____ Material provided
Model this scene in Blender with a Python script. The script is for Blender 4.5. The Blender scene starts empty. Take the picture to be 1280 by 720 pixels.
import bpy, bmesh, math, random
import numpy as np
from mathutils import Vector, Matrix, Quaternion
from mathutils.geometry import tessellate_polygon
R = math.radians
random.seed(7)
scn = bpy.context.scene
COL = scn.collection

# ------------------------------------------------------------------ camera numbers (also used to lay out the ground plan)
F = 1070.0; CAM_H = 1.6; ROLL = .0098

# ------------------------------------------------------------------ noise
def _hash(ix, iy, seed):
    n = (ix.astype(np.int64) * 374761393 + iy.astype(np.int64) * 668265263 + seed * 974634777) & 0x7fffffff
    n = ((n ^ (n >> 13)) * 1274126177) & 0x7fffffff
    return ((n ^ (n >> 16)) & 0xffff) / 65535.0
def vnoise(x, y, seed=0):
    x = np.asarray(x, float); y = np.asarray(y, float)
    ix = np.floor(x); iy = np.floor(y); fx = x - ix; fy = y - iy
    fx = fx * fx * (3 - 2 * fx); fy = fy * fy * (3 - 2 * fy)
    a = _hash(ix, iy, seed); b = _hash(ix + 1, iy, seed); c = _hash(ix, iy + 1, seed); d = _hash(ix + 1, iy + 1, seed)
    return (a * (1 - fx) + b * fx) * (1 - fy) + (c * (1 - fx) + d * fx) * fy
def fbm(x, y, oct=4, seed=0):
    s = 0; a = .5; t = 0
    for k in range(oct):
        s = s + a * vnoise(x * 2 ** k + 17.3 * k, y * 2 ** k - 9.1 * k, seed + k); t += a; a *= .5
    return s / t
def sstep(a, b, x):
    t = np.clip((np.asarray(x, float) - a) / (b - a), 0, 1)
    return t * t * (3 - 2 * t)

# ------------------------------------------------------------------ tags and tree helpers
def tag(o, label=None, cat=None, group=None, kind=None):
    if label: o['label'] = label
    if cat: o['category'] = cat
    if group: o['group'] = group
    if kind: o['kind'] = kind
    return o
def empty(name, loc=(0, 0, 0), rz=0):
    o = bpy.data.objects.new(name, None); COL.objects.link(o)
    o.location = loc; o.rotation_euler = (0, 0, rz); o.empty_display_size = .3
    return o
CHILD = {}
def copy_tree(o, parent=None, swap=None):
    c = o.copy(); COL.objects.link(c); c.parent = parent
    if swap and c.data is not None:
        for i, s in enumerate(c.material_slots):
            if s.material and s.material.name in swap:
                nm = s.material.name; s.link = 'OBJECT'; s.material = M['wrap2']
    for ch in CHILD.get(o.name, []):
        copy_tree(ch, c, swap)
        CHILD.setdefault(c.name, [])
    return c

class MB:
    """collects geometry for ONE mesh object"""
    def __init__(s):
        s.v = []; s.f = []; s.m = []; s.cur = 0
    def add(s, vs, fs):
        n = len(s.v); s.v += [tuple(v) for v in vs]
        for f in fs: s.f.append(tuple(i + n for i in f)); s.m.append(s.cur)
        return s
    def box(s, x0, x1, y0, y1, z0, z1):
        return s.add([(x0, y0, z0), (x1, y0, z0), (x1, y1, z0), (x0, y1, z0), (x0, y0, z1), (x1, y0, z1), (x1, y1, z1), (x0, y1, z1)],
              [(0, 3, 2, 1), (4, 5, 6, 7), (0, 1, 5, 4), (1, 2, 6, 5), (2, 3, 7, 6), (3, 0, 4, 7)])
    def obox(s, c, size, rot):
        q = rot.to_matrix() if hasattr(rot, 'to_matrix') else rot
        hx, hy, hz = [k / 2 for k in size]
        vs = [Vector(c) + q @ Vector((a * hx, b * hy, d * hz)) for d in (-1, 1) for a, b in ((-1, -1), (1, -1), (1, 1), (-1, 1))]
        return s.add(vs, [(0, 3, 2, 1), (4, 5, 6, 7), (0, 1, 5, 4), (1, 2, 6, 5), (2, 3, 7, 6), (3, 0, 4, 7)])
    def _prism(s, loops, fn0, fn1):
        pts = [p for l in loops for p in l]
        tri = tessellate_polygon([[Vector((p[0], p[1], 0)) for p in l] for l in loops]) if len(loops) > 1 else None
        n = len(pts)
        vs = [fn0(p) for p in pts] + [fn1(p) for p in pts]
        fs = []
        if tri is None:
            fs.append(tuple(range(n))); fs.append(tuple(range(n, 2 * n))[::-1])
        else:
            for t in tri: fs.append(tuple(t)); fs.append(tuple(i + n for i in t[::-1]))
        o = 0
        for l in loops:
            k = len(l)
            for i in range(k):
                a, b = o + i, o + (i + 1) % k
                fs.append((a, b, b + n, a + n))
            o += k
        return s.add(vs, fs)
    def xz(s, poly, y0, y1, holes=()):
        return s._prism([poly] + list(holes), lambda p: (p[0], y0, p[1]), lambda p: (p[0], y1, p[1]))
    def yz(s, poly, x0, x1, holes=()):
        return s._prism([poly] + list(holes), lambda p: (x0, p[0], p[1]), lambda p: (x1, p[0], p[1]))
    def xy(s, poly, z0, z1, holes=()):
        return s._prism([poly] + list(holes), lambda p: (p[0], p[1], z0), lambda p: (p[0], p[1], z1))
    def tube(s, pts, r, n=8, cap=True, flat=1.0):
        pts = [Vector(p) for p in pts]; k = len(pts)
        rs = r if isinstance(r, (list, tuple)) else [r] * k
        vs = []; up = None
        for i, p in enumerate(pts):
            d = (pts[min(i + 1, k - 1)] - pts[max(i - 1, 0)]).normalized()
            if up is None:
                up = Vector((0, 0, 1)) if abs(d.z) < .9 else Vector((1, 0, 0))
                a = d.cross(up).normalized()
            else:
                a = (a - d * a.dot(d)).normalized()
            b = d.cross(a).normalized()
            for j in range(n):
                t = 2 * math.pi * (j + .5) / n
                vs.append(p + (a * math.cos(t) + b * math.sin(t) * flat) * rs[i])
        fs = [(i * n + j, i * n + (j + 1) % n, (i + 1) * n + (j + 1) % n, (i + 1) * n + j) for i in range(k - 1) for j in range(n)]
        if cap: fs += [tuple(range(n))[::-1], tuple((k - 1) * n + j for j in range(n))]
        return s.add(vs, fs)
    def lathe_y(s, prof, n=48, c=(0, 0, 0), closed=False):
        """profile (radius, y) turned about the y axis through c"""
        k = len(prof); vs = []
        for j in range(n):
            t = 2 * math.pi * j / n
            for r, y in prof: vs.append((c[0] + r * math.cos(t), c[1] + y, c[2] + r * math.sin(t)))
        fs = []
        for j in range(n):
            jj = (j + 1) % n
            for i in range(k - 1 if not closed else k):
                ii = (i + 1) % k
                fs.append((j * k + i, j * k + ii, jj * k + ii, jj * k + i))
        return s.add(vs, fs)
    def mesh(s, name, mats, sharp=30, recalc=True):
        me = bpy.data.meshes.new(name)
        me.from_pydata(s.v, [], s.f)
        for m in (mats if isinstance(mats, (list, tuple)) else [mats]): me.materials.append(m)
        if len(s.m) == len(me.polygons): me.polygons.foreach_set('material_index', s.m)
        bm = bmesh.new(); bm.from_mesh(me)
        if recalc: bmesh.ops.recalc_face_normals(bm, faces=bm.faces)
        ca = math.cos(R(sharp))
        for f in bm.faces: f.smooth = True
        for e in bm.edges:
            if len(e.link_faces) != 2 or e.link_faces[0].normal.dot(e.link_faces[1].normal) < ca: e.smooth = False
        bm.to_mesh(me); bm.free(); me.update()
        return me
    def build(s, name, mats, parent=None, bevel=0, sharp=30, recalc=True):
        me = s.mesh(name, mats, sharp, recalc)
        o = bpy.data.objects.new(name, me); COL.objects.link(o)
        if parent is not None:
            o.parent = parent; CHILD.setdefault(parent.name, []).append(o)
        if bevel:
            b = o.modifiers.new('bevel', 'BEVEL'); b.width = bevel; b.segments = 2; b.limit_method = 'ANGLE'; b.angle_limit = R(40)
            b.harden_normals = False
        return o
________
Quote the data above verbatim from its first line to the line that includes "F = 1070.0; CAM_H = 1.6; ROLL = .0098", with both boundary lines retained.

Model this scene in Blender with a Python script. The script is for Blender 4.5. The Blender scene starts empty. Take the picture to be 1280 by 720 pixels.
import bpy, bmesh, math, random
import numpy as np
from mathutils import Vector, Matrix, Quaternion
from mathutils.geometry import tessellate_polygon
R = math.radians
random.seed(7)
scn = bpy.context.scene
COL = scn.collection

# ------------------------------------------------------------------ camera numbers (also used to lay out the ground plan)
F = 1070.0; CAM_H = 1.6; ROLL = .0098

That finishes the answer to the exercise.